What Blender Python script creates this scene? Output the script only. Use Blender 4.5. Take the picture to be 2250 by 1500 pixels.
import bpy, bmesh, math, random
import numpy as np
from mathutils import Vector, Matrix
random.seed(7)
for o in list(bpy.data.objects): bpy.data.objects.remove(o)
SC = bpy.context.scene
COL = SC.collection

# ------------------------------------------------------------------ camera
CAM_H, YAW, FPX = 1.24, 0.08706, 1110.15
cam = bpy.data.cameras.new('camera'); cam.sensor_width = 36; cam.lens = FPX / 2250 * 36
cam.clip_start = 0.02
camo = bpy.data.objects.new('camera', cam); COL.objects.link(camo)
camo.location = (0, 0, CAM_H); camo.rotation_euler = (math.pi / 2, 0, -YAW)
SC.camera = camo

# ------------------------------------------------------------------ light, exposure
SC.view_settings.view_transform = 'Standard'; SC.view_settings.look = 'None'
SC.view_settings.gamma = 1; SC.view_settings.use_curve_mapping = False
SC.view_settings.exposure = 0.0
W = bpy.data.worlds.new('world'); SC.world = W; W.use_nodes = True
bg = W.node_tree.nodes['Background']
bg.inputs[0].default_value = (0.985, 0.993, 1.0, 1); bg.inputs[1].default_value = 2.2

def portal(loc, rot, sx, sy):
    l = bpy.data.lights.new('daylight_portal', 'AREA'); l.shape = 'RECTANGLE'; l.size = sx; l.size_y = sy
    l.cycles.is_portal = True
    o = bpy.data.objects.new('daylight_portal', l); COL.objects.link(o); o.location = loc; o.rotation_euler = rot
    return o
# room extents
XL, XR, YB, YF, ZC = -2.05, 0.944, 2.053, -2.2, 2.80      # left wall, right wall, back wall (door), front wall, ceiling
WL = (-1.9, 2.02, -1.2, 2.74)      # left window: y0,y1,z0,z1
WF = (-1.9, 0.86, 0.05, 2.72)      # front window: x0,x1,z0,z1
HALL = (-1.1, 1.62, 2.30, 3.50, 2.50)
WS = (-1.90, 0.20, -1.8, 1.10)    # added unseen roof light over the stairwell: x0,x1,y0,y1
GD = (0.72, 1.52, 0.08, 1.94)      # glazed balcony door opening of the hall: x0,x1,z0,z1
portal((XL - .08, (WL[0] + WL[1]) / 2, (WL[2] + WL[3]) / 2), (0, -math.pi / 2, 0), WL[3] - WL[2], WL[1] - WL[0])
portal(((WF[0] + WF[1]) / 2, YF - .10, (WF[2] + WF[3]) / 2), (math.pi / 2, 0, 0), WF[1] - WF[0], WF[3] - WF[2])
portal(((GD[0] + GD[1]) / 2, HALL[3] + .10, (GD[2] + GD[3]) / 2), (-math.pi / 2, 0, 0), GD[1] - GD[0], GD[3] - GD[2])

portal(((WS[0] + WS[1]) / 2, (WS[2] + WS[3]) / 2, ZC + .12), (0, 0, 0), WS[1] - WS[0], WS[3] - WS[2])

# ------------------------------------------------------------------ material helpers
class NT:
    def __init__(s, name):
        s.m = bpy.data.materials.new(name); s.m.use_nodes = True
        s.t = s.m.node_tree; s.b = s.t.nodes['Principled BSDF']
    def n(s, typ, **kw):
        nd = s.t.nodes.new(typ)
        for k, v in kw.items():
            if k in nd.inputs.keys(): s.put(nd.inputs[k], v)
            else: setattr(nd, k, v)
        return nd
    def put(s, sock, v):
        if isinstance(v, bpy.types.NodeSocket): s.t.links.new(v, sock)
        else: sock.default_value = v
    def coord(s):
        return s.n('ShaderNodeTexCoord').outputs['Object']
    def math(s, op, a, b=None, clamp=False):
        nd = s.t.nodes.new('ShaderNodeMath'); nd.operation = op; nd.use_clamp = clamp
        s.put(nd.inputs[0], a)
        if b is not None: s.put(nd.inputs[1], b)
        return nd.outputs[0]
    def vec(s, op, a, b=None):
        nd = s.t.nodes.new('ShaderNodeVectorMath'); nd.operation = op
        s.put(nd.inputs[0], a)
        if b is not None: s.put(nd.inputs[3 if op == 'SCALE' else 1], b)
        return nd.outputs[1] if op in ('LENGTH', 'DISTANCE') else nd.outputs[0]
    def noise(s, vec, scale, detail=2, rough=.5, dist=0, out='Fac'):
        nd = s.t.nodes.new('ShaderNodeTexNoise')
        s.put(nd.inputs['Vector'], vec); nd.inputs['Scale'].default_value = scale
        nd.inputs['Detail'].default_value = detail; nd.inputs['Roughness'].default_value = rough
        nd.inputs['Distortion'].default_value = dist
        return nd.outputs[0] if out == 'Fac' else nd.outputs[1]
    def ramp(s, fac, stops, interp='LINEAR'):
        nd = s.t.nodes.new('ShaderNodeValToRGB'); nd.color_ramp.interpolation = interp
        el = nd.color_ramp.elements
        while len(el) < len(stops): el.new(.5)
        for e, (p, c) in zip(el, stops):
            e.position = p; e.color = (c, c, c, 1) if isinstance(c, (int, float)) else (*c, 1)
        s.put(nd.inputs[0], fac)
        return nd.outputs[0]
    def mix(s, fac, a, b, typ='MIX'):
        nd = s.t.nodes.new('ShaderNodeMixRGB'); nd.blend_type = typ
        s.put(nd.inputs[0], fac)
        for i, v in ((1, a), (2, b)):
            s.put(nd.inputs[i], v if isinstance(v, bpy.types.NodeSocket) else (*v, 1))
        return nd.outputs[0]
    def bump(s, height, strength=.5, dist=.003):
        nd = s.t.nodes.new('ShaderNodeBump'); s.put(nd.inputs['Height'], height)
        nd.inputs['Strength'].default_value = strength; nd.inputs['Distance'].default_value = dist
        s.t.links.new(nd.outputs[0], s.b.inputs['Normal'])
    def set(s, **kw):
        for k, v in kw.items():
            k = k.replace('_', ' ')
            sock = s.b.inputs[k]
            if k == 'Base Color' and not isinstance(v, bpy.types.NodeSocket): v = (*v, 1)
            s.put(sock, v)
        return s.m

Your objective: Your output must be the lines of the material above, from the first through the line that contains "SC.camera = camo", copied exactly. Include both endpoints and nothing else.

Response to the task:
What Blender Python script creates this scene? Output the script only. Use Blender 4.5. Take the picture to be 2250 by 1500 pixels.
import bpy, bmesh, math, random
import numpy as np
from mathutils import Vector, Matrix
random.seed(7)
for o in list(bpy.data.objects): bpy.data.objects.remove(o)
SC = bpy.context.scene
COL = SC.collection

# ------------------------------------------------------------------ camera
CAM_H, YAW, FPX = 1.24, 0.08706, 1110.15
cam = bpy.data.cameras.new('camera'); cam.sensor_width = 36; cam.lens = FPX / 2250 * 36
cam.clip_start = 0.02
camo = bpy.data.objects.new('camera', cam); COL.objects.link(camo)
camo.location = (0, 0, CAM_H); camo.rotation_euler = (math.pi / 2, 0, -YAW)
SC.camera = camo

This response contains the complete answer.